これは辛さんの言葉。沖縄は復帰して良かったのか良くなかったのか、考えさせられます。


二〇〇七年五月十七日夜から十八日未明にかけ、海上自衛隊の掃海母艦「ぶんご」が辺野古沖に姿を現した。海底への調査機器設置作業を「支援」するという名目で、政府が艦砲を装備した自衛艦を沖縄へ派遣したのだ。

これ、知りませんでした。辛さんによれば、「日本の中央メディア」は「ちっちゃくしか報道しなかった」そうですが。


お茶飲まない、食べない、それから泊まらない。全部日本から持っていったものを食べていたようだ。一切向こうから出されたものは食べないということで徹底しておった。向こうは共産主義国家とはいえ、もともとは儒教の国ですよ。そういう国に行って、おまえが出したものは一切食べんぞと、こんな失礼な言い方があるかと。そこからこの訪朝は間違っている。

小泉さんが訪朝に際し、そんな失礼なことをやっていたことも知りませんでした。この後北朝鮮との関係がこじれていく一因となったのではないでしょうか。


戦後未処理問題については、政治家だけじゃなしに、経済界や言論界、いろいろな人を入れて、戦後未処理問題の促進委員会をつくろうじゃないかと。こういう問題は、みんなが関わったほうがいい。第二次世界大戦の日本が残した戦後処理を検証し、そしてそれをどう整理していくかという問題をやっておこうと。そして次の世代につないでいこうと。

これは辛さんの、「今後おやりになりたいことは何でしょう?」という質問を受けての野中さんの答えです。やりきらないうちに、野中さんが2018年に亡くなってしまったことが残念です。


人権は好きだけど当事者が嫌いな人はいっぱいいる。当事者と一緒に生きるっていうのはものすごい大変なことで。

これは辛さんの言葉ですが、すごく重いです。差別される側に寄り添いたいし、寄り添っているつもりなのに、最後の最後で寄り添いきれないことは、私自身も含め多くの人にあるのではないかと思いました。


弱者や虐げられた人に対する政治家の「鈍さ」は、差別と根っこでつながっていると思うのだ。

これは野中さんの「あとがき」での言葉。あえて名前も書きたくないイニシャルAのあの政治家については、本書でも書かれているのですが、心底差別意識が染みついているから、あのような言動が取れるのだと、よく分かりました。


全体的に初めて知ることも多く、非常に勉強になりました。眼をそむけたくなるような差別の実態が描かれているものの、対談という形式だから向き合えた気もしますし、差別されている当事者たちの生の言葉だからこそ重かったです。

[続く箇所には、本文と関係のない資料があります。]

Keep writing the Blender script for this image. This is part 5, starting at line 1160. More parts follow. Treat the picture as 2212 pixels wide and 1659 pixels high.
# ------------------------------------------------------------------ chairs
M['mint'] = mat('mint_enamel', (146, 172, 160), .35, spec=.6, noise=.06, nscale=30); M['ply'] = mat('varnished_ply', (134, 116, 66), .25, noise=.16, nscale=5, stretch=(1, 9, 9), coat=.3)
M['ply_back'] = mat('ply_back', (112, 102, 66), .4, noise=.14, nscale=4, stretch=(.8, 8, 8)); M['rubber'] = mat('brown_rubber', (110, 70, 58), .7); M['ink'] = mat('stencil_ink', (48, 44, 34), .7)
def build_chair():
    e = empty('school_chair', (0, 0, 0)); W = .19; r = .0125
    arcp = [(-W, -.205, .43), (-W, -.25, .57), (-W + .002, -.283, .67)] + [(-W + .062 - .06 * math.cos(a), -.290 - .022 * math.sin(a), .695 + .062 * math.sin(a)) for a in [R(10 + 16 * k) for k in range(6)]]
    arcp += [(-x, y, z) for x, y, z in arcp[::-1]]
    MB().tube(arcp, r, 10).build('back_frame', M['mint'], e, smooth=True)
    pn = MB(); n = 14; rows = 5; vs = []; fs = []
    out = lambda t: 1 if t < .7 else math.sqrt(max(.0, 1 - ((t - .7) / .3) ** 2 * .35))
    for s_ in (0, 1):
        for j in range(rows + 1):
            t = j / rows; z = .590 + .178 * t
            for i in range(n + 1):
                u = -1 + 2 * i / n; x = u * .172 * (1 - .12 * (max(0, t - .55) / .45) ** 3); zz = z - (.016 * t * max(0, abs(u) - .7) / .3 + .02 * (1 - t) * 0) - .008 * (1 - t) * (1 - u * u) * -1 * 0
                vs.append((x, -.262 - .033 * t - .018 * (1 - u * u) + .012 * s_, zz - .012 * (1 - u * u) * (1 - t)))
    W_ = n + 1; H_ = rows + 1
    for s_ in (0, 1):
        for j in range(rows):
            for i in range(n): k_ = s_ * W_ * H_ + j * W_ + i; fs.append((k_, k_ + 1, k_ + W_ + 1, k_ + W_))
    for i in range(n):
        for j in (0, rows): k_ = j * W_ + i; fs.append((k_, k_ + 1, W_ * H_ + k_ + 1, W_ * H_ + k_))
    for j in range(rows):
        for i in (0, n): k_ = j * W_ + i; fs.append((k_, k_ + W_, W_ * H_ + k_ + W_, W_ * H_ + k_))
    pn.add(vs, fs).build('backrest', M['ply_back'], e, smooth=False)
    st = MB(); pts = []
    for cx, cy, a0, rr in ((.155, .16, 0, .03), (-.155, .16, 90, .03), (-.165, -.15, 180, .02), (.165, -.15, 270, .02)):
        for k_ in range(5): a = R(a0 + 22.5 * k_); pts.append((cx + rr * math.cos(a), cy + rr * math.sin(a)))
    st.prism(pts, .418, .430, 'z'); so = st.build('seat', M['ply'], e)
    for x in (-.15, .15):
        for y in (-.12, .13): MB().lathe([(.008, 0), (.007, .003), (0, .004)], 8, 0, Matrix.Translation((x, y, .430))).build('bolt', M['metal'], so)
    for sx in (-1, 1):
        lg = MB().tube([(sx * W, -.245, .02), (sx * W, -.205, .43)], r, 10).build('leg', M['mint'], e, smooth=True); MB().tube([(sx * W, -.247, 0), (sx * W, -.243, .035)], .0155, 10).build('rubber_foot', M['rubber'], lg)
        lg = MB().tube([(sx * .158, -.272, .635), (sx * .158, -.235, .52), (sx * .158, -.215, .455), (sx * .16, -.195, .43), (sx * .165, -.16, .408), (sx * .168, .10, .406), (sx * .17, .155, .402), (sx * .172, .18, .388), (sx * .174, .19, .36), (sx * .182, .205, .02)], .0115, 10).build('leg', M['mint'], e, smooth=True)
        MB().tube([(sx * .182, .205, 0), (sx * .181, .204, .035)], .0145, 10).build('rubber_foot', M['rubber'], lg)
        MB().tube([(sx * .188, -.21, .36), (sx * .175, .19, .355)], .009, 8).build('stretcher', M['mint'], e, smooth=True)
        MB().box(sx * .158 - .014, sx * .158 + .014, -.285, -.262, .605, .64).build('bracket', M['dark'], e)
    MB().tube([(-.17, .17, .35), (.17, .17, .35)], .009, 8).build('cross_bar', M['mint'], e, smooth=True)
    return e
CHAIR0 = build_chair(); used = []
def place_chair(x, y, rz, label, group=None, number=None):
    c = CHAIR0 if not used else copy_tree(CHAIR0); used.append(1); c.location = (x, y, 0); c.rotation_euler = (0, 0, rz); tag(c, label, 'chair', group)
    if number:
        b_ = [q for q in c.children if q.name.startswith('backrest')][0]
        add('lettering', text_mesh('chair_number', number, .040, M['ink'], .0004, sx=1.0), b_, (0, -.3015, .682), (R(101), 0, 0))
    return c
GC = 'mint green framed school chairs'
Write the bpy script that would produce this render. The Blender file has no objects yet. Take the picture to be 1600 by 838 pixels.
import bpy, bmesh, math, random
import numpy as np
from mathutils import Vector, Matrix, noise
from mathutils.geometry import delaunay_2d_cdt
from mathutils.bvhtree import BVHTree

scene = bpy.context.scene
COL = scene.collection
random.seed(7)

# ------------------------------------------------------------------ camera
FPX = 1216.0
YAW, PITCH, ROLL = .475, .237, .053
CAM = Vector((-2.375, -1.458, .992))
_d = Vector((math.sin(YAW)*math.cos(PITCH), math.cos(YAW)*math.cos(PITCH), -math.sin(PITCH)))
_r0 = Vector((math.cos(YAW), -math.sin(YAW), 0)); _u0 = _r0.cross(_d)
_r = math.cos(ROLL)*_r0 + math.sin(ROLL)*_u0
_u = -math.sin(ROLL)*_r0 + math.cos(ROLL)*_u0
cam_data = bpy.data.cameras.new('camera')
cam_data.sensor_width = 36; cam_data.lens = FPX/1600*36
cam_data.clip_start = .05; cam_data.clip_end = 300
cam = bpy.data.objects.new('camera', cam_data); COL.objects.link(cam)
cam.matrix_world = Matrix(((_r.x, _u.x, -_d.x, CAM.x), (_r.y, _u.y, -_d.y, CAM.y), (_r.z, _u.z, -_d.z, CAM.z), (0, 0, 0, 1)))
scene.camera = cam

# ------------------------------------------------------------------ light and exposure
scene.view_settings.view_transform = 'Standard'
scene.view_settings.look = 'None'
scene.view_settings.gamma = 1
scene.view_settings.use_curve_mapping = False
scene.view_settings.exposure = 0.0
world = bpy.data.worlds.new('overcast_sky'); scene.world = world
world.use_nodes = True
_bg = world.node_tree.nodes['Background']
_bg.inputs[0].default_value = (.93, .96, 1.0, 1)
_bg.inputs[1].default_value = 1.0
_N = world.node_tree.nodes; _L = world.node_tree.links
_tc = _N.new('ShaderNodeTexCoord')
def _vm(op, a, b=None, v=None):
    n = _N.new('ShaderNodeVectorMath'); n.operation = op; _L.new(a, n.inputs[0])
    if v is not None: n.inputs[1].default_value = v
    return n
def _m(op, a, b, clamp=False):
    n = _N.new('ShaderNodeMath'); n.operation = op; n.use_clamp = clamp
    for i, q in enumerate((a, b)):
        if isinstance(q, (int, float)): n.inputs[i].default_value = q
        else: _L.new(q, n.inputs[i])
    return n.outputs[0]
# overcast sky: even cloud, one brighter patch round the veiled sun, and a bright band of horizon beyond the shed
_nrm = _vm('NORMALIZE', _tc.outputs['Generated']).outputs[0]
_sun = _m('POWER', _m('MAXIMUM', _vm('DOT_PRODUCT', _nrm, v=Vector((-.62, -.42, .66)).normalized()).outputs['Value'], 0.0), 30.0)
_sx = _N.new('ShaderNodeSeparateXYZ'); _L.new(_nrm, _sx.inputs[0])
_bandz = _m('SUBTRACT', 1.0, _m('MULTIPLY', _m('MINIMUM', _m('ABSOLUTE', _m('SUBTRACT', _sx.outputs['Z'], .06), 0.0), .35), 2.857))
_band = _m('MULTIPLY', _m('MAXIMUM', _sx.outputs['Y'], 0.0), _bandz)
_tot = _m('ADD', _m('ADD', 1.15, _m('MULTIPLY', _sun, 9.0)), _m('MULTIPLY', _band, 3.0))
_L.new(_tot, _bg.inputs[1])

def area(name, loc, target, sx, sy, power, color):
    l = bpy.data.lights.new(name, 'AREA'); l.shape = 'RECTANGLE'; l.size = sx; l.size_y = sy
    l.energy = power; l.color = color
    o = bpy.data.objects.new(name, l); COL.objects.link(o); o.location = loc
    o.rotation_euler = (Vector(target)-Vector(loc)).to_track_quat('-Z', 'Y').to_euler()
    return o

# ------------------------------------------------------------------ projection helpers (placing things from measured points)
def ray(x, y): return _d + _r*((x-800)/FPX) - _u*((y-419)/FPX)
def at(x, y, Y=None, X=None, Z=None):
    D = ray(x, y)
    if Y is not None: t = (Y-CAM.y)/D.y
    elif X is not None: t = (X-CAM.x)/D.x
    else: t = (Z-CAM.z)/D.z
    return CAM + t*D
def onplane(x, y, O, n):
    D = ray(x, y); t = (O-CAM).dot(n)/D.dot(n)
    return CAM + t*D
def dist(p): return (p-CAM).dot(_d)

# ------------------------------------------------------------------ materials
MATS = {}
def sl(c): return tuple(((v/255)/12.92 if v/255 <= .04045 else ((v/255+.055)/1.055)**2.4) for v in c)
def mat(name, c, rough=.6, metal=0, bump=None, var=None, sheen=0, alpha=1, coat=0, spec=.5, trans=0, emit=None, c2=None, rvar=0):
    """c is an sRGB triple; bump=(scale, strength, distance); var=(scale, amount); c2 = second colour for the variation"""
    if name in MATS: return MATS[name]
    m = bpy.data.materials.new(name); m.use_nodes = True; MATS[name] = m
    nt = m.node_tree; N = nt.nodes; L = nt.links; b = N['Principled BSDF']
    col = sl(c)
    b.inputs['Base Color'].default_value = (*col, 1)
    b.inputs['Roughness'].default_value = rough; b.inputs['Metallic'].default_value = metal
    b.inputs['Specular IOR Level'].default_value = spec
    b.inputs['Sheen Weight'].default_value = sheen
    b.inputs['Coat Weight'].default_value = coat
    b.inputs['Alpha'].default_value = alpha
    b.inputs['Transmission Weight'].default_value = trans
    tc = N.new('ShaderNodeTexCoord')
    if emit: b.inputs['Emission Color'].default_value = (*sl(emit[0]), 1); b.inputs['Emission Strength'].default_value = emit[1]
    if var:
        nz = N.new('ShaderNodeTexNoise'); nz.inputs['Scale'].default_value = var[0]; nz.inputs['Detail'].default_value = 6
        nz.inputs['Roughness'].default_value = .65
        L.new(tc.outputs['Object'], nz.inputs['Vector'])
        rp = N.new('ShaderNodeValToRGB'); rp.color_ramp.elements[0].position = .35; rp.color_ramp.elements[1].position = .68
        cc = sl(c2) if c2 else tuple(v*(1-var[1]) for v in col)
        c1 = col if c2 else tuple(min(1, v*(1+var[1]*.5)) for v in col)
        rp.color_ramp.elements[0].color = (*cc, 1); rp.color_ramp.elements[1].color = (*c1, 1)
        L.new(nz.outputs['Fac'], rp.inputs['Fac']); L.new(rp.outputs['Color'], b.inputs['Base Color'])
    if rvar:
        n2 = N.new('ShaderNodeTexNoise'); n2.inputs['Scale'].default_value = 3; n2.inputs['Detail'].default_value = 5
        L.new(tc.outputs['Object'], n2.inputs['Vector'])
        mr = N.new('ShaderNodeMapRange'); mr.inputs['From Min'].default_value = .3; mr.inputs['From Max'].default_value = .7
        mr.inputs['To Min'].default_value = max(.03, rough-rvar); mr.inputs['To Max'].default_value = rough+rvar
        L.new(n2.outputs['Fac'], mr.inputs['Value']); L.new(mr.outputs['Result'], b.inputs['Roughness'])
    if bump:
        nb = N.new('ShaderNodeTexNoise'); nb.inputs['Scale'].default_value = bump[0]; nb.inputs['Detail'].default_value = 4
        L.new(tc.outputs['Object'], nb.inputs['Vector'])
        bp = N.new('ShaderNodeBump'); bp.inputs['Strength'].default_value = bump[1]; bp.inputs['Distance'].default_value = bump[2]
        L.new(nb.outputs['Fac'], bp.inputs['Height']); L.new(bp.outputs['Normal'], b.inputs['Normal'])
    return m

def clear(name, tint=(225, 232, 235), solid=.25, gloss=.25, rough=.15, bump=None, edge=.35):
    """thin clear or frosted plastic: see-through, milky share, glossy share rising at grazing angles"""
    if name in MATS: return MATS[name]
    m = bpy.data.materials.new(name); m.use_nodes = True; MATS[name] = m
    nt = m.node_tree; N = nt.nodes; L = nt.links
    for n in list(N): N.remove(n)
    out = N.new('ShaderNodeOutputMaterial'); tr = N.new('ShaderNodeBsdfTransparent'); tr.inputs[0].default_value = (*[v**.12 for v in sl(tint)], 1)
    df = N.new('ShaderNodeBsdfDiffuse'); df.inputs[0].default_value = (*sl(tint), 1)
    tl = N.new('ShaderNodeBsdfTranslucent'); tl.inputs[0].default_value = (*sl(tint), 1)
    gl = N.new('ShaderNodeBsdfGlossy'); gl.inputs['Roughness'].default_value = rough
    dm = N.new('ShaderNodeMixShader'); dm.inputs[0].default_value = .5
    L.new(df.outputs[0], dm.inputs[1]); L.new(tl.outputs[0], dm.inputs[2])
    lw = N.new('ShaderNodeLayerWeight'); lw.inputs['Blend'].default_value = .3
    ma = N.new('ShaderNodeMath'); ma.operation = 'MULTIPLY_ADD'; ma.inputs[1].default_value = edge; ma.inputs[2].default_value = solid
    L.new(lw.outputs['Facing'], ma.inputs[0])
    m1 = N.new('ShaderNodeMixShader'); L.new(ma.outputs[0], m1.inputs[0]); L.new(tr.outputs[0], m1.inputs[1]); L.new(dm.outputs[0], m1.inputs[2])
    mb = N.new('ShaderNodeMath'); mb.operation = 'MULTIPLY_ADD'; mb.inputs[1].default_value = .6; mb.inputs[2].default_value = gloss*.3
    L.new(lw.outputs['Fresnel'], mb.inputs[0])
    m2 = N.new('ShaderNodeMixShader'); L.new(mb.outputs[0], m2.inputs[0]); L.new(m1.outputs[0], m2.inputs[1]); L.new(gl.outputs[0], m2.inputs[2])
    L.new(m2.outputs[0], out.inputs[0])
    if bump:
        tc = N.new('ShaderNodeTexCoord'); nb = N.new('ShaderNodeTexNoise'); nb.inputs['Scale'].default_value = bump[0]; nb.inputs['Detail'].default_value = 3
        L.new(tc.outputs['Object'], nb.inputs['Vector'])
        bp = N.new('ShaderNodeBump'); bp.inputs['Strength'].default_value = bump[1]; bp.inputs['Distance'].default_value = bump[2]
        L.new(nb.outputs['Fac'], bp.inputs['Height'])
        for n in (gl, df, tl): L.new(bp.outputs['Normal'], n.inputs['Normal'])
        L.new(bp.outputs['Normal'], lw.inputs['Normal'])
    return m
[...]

不思議なのは、本書がすでに絶版なこと。電子書籍化もされていません。絶版になっていること自体が、差別の実態を隠そうとする試みではないかとすら、疑ってしまいます。

本書は2009年初版ですが、内容的にまったく古くありません。いや、本当は古くなっていなければいけないのに、古くなっていないことが悲しいです。

ともあれ現在でも読むべき内容だと思うので、せめて電子書籍として復刊すべきだと思います。